Comment - Cameron's confidence welcome at cautious CBI

On Monday, politicians and business leaders gathered at the Confederation of British Industry (CBI) annual conference. Simply Business CEO Jason Stockwood found the delegates looking to the future.

This year’s CBI annual conference took place against a pretty bleak background. Earlier in the day the CBI itself had warned that a combination of factors including high, complex taxation and excessive regulation were blunting the UK’s competitive edge. At the same time, delegates were all anticipating GDP figures which we knew would show that growth has slowed.

It was pretty surprising, then, to find a sense of cautious optimism amongst the audience. Throughout the conference there was a feeling that, despite the headline figures, things are moving in the right direction. Delegates seemed quietly positive about the good things that are happening in the UK economy, particularly within the SME sector.

I know it will win me few points with those who oppose the looming cuts, but I was impressed by David Cameron’s speech to the conference. The Prime Minister was bold and bullish in his championing of UK business, and that was refreshing to see. He seems genuinely optimistic about the potential that is so clearly demonstrated by Britain’s entrepreneurs, and ready to tackle the challenges they face.

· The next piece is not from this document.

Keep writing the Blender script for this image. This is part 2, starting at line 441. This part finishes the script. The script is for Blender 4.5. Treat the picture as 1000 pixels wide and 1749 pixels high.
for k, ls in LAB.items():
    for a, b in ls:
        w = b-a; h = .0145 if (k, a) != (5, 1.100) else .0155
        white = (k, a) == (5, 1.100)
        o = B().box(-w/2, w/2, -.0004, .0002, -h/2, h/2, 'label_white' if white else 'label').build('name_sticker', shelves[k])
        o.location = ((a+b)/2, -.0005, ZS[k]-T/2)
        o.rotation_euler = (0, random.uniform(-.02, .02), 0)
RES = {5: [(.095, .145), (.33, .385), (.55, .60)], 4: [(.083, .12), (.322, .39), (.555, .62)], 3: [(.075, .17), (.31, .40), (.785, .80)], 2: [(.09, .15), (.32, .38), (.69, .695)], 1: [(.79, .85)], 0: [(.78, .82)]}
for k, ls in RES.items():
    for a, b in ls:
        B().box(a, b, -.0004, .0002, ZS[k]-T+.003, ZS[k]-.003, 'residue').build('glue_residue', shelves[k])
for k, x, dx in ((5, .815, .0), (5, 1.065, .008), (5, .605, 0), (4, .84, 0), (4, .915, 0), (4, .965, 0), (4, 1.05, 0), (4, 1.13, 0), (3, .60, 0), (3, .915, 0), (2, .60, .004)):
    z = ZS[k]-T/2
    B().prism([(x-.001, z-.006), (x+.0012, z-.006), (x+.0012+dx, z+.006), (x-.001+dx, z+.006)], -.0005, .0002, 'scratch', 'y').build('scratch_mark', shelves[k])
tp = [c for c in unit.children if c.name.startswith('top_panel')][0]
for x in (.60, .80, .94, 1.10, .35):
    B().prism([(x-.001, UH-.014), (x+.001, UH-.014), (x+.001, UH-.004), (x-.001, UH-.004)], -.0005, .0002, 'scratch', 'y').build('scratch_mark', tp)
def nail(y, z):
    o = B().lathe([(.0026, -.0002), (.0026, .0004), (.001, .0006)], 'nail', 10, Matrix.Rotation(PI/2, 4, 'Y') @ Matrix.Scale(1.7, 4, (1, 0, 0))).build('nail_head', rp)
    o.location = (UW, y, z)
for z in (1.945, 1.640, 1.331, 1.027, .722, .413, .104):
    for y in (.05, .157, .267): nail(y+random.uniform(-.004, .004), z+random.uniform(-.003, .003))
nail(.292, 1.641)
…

Mr Cameron recognised that it is small businesses that will lead the way when it comes to building a sustainable recovery, and that we need to give these firms all the support they need. We should be thinking not just about the next six months, but about the next five or 10 years. Many of today’s micro businesses are going to be the next decade’s major employers – but only if we can foster the kind of environment they need. That is the major challenge for this government.

Joint effort

But politicians can’t do it on their own. The banking sector also has a major role to play – not just in the immediate recovery, but also in shaping the future that we want to see for UK businesses. In his speech to the conference, Barclays president Bob Diamond was keen to talk up his bank’s record on small business lending. Indeed, most of the major lenders now maintain that credit is available but small businesses aren’t taking it. This simply does not tally with what we are hearing from customers. Small businesses want to see tangible action from the banking sector. They want to see affordable credit. They want to see an end to excessive banking charges. And above all, they want to see Lloyds and RBS repay the trust that taxpayers have placed in them. We own these banks – they should be working for us, not the other way around.

Of course, if the banking industry’s old guard can’t keep up, new competitors will inevitably step in to fill the breach. I think we will begin to see a range of exciting alternatives to traditional bank lending. Companies like Funding Circle, which offers a peer-to-peer lending service to small businesses, are really leading the way here. In the absence of readily available bank finance, businesses will increasingly look to these new arrangements when they need to raise cash.

Businesses of all sizes are understandably nervous about what lies ahead. They are concerned about the implications of the Comprehensive Spending Review, and rightly so - the Chancellor’s plans will affect all of us. But there seems to be a burgeoning sense of positivity in the business community – a tentative feeling that the light at the end of the tunnel is getting brighter. I believe that the UK’s small business sector has the possibility to emerge from this transformative period stronger, more agile, and ready to take on the challenges of the modern marketplace.

But this will not happen without wholehearted support from government and the banks. That is why SMEs’ continuing calls for support must be heeded – and why at Simply Business we welcome any measures that will help this crucial sector.